YOUR INSTRUCTIONS => Search the material below for the word "part" and copy every line in which it occurs.

DATA SHOWN =>
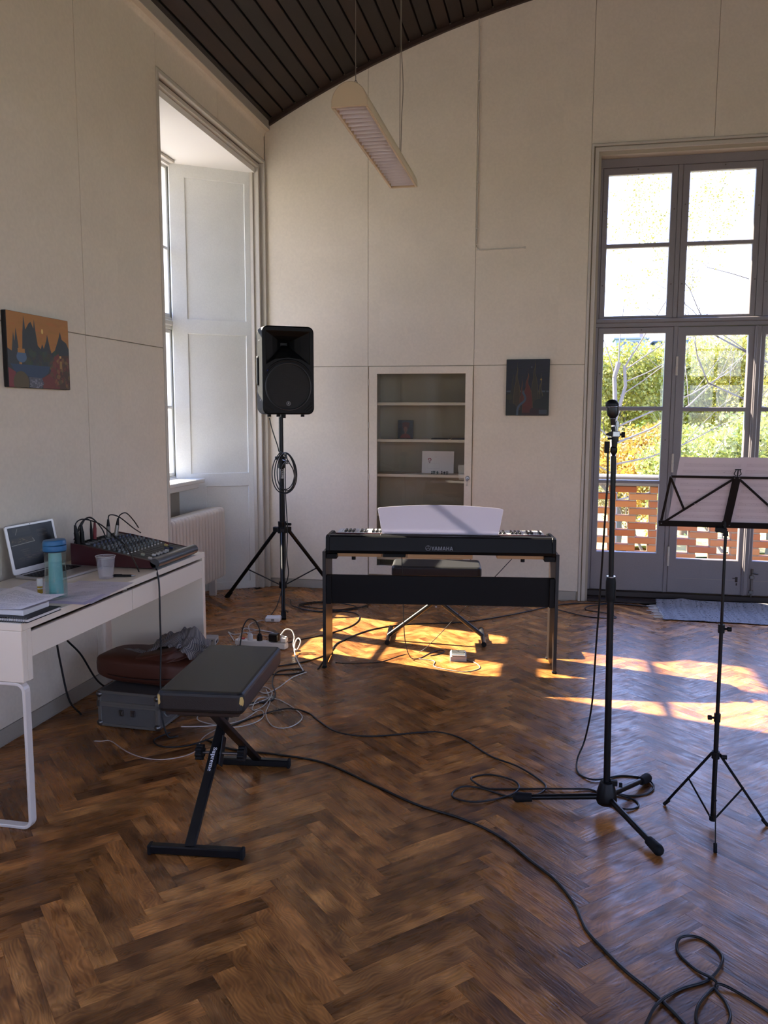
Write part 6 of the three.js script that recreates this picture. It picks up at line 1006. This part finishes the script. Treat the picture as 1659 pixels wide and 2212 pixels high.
function tree(lab, x, z, h, seed, o = {}) {
  const R = rng(seed), t = thing('tree', lab, 'tree', [x, o.base ?? GY, z]), out = [], tips = [], th = h * (o.trunk ?? 0.3);
  part(t, 'trunk', [limbG(V(0, -0.3, 0), V(0.1, th * 0.5, 0.05), h * 0.03, h * 0.024, 10), limbG(V(0.1, th * 0.5, 0.05), V(0.05, th, 0), h * 0.024, h * 0.02, 10)], o.bark ?? bark);
  for (let i = 0; i < (o.n ?? 5); i++) { const a = (i / (o.n ?? 5)) * 2 * PI + R(); branches(V(0.05, th * (0.8 + 0.2 * R()), 0), V(Math.cos(a) * (o.spread ?? 0.7), 0.9, Math.sin(a) * (o.spread ?? 0.7)), h * 0.36, h * 0.013, 3, R, out, tips); }
  part(t, 'limbs', out, o.bark ?? bark).userData.kind = 'stuff';
  const cnt = o.leaves ?? 5000; if (!cnt) return t;
  const m = new THREE.InstancedMesh(leafG(o.size ?? 0.17, R), leafM(o.leaf ?? '#8a8f2c'), cnt), M4 = new THREE.Matrix4(), Q = new THREE.Quaternion(), E = new THREE.Euler(), col = new THREE.Color();
  for (let i = 0; i < cnt; i++) { const tip = tips[Math.floor(R() * tips.length)], sp = h * 0.075; E.set(R() * 6, R() * 6, R() * 6); const s = 0.6 + 0.8 * R(); M4.compose(V(tip.x + (R() + R() - 1) * sp, tip.y + (R() + R() - 1) * sp, tip.z + (R() + R() - 1) * sp), Q.setFromEuler(E), V(s, s, s)); m.setMatrixAt(i, M4); const k = 0.75 + 0.5 * R(); col.setRGB(k * (0.9 + 0.25 * R()), k, k * 0.9); m.setColorAt(i, col); }
  m.name = 'foliage'; m.userData.kind = 'stuff'; m.castShadow = m.receiveShadow = true; t.add(m); return t;
}
tree('yellow-green spring tree behind the left side light of the French door', 2.4, -33, 7.3, 101, { leaf: '#9a9c44', leaves: 9000, size: 0.12 });
tree('bright lime tree in the middle distance right of the pale pollard', 5.6, -38, 7.6, 102, { leaf: '#aeb03a', leaves: 9000, size: 0.13 });
tree('golden-leaved tree low behind the pale pollard', 3.0, -26, 4.9, 103, { leaf: '#b3983c', leaves: 5500, size: 0.12, trunk: 0.2 });
tree('tall yellow-green tree filling the right door leaf panes', 7.4, -30.5, 7.4, 104, { leaf: '#a09e48', leaves: 12000, size: 0.11 });
tree('dense green tree low in the right door leaf panes', 5.2, -23, 5.2, 105, { leaf: '#98a04c', leaves: 9000, size: 0.1, trunk: 0.22 });
tree('copper-tinted tree beyond the second door leaf', 11.2, -30, 7.4, 106, { leaf: '#b09a58', leaves: 8000, size: 0.12 });
tree('dark green tree far behind the lawn on the left', 0.6, -52, 7.8, 107, { leaf: '#4f6a3c', leaves: 5000, size: 0.22 });
tree('grey-green tree far beyond the path in the middle', 11.5, -58, 8.6, 108, { leaf: '#7d8650', leaves: 5000, size: 0.24 });
tree('olive tree at the far right of the park', 17.5, -38, 7.6, 109, { leaf: '#8b8a3a', leaves: 5500, size: 0.18 });
tree('spring tree outside the left window', -24, -14, 8.5, 110, { leaf: '#93a04a', leaves: 4500, size: 0.16 });
{ // pale pollard close to the balcony
  const R = rng(201), t = thing('pollard_tree', 'pale leafless pollarded tree with upright shoots close beyond the balcony', 'tree', [1.27, GY, -18.7]), out = [], tips = [];
  const P = (x, y, z = 0) => V(x, y - GY, z);
  part(t, 'trunk', [limbG(P(0.06, GY - 0.2), P(0.05, -0.4), 0.1, 0.075, 10), limbG(P(0.05, -0.4), P(-0.02, 0.9), 0.075, 0.062, 10), limbG(P(-0.02, 0.9), P(0.01, 1.55), 0.062, 0.055, 10), limbG(P(0.01, 1.55), P(-0.04, 2.3), 0.05, 0.045, 8), limbG(P(-0.04, 2.3), P(0.04, 2.62), 0.045, 0.06, 8), limbG(P(0.02, 1.4), P(0.2, 2.1), 0.042, 0.035, 8), limbG(P(0.2, 2.1), P(0.16, 2.55), 0.035, 0.034, 8)], barkPale);
  for (const [a, d, l, r] of [[P(0.04, 2.6), V(0.02, 1, 0), 1.3, 0.022], [P(0.16, 2.5), V(0.55, 0.8, 0.1), 1.9, 0.028], [P(0.18, 2.45), V(0.75, 0.65, -0.1), 1.8, 0.022], [P(0.2, 2.2), V(0.9, 0.35, 0), 1.4, 0.02], [P(0.1, 1.9), V(0.8, 0.5, 0.2), 1.5, 0.02], [P(0, 1.2), V(1, 0.45, 0.1), 2.6, 0.03], [P(0, 0.85), V(1, 0.42, 0), 2.6, 0.035], [P(0, 0.4), V(1, 0.2, 0.2), 2.3, 0.03], [P(0, 0.9), V(-0.8, 0.6, 0.1), 1.6, 0.022], [P(0, 0.2), V(-0.9, 0.4, 0), 1.4, 0.02], [P(0.02, -0.4), V(1, 0.1, 0.1), 2.0, 0.03], [P(-0.02, 2.3), V(-0.4, 0.8, 0), 1.4, 0.018]]) branches(a, d, l, r * 0.75, 3, R, out, tips, 0.2, 2, 0.3);
  part(t, 'limbs', out, barkPale).userData.kind = 'stuff';
}
{ // bare tree reaching in from the right
  const R = rng(305), t = thing('bare_tree', 'dark budding tree whose twigs reach across the upper right panes', 'tree', [5.3, GY, -16.4]), out = [], tips = [], P = (x, y, z = 0) => V(x, y - GY, z);
  part(t, 'trunk', [limbG(P(0, GY - 0.2), P(-0.1, 0), 0.22, 0.19, 12), limbG(P(-0.1, 0), P(-0.2, 3), 0.19, 0.15, 12), limbG(P(-0.2, 3), P(0.0, 7.5), 0.15, 0.08, 10)], barkDark);
  for (const [a, d, l, r] of [[P(-0.2, 2.9), V(-1, 0.75, 0), 2.2, 0.05], [P(-0.15, 2.6), V(-1, 0.35, 0.1), 2.4, 0.045], [P(-0.2, 3.8), V(-0.9, 0.9, 0), 2.2, 0.04], [P(-0.1, 4.6), V(-0.9, 0.7, 0.1), 2.0, 0.035], [P(0, 5.6), V(-0.9, 0.6, 0), 1.9, 0.03], [P(-0.15, 1.9), V(-1, 0.3, 0), 2.6, 0.04], [P(-0.1, 1.0), V(-1, 0.3, 0), 2.8, 0.04], [P(0, 4), V(0.9, 0.8, 0), 2.2, 0.05], [P(0, 6.5), V(0.5, 1, 0), 2, 0.04]]) branches(a, d, l, r * 0.75, 4, R, out, tips, 0.12, 2, 0.5);
  part(t, 'limbs', out, barkDark).userData.kind = 'stuff';
  const m = new THREE.InstancedMesh(leafG(0.045, R), leafM('#8f8a3c'), 1500), M4 = new THREE.Matrix4(); for (let i = 0; i < 1500; i++) { const p = tips[Math.floor(R() * tips.length)]; m.setMatrixAt(i, M4.makeRotationFromEuler(new THREE.Euler(R() * 6, R() * 6, R() * 6)).setPosition(p.x + (R() - 0.5) * 0.2, p.y + (R() - 0.5) * 0.2, p.z + (R() - 0.5) * 0.2)); } m.name = 'buds'; m.userData.kind = 'stuff'; t.add(m);
}
// hedge and shrubs below the balcony
for (const [x, z, w, c, lab] of [[2.6, -36, 1.5, '#7d7440', 'dry tan shrub beyond the lattice on the left'], [5.6, -41, 1.5, '#5e6f34', 'green shrub beyond the lattice behind the door leaf'], [7.6, -37, 1.6, '#8a7d46', 'straw-coloured shrub beyond the lattice on the right'], [4.3, -44, 1.6, '#5c5b34', 'dark olive shrub beside the path']]) {
  const R = rng(Math.floor(x * 100)), t = thing('shrub', lab, 'shrub', [x, GY, z]), out = [], tips = []; for (let i = 0; i < 7; i++) branches(V(0, 0, 0), V(R() - 0.5, 0.8, R() - 0.5), w * 0.9, 0.02, 2, R, out, tips); part(t, 'stem', out, bark);
  const m = new THREE.InstancedMesh(leafG(0.075, R), leafM(c), 1500), M4 = new THREE.Matrix4(); for (let i = 0; i < 1500; i++) { const p = tips[Math.floor(R() * tips.length)]; m.setMatrixAt(i, M4.makeRotationFromEuler(new THREE.Euler(R() * 6, R() * 6, R() * 6)).setPosition(p.x + (R() - 0.5) * 0.5, p.y + (R() - 0.5) * 0.5, p.z + (R() - 0.5) * 0.5)); } m.name = 'foliage'; m.userData.kind = 'stuff'; t.add(m);
}
renderer.render(scene, camera);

FINISHED TASK =>
Write part 6 of the three.js script that recreates this picture. It picks up at line 1006. This part finishes the script. Treat the picture as 1659 pixels wide and 2212 pixels high.
  part(t, 'trunk', [limbG(V(0, -0.3, 0), V(0.1, th * 0.5, 0.05), h * 0.03, h * 0.024, 10), limbG(V(0.1, th * 0.5, 0.05), V(0.05, th, 0), h * 0.024, h * 0.02, 10)], o.bark ?? bark);
  part(t, 'limbs', out, o.bark ?? bark).userData.kind = 'stuff';
  part(t, 'trunk', [limbG(P(0.06, GY - 0.2), P(0.05, -0.4), 0.1, 0.075, 10), limbG(P(0.05, -0.4), P(-0.02, 0.9), 0.075, 0.062, 10), limbG(P(-0.02, 0.9), P(0.01, 1.55), 0.062, 0.055, 10), limbG(P(0.01, 1.55), P(-0.04, 2.3), 0.05, 0.045, 8), limbG(P(-0.04, 2.3), P(0.04, 2.62), 0.045, 0.06, 8), limbG(P(0.02, 1.4), P(0.2, 2.1), 0.042, 0.035, 8), limbG(P(0.2, 2.1), P(0.16, 2.55), 0.035, 0.034, 8)], barkPale);
  part(t, 'limbs', out, barkPale).userData.kind = 'stuff';
  part(t, 'trunk', [limbG(P(0, GY - 0.2), P(-0.1, 0), 0.22, 0.19, 12), limbG(P(-0.1, 0), P(-0.2, 3), 0.19, 0.15, 12), limbG(P(-0.2, 3), P(0.0, 7.5), 0.15, 0.08, 10)], barkDark);
  part(t, 'limbs', out, barkDark).userData.kind = 'stuff';
  const R = rng(Math.floor(x * 100)), t = thing('shrub', lab, 'shrub', [x, GY, z]), out = [], tips = []; for (let i = 0; i < 7; i++) branches(V(0, 0, 0), V(R() - 0.5, 0.8, R() - 0.5), w * 0.9, 0.02, 2, R, out, tips); part(t, 'stem', out, bark);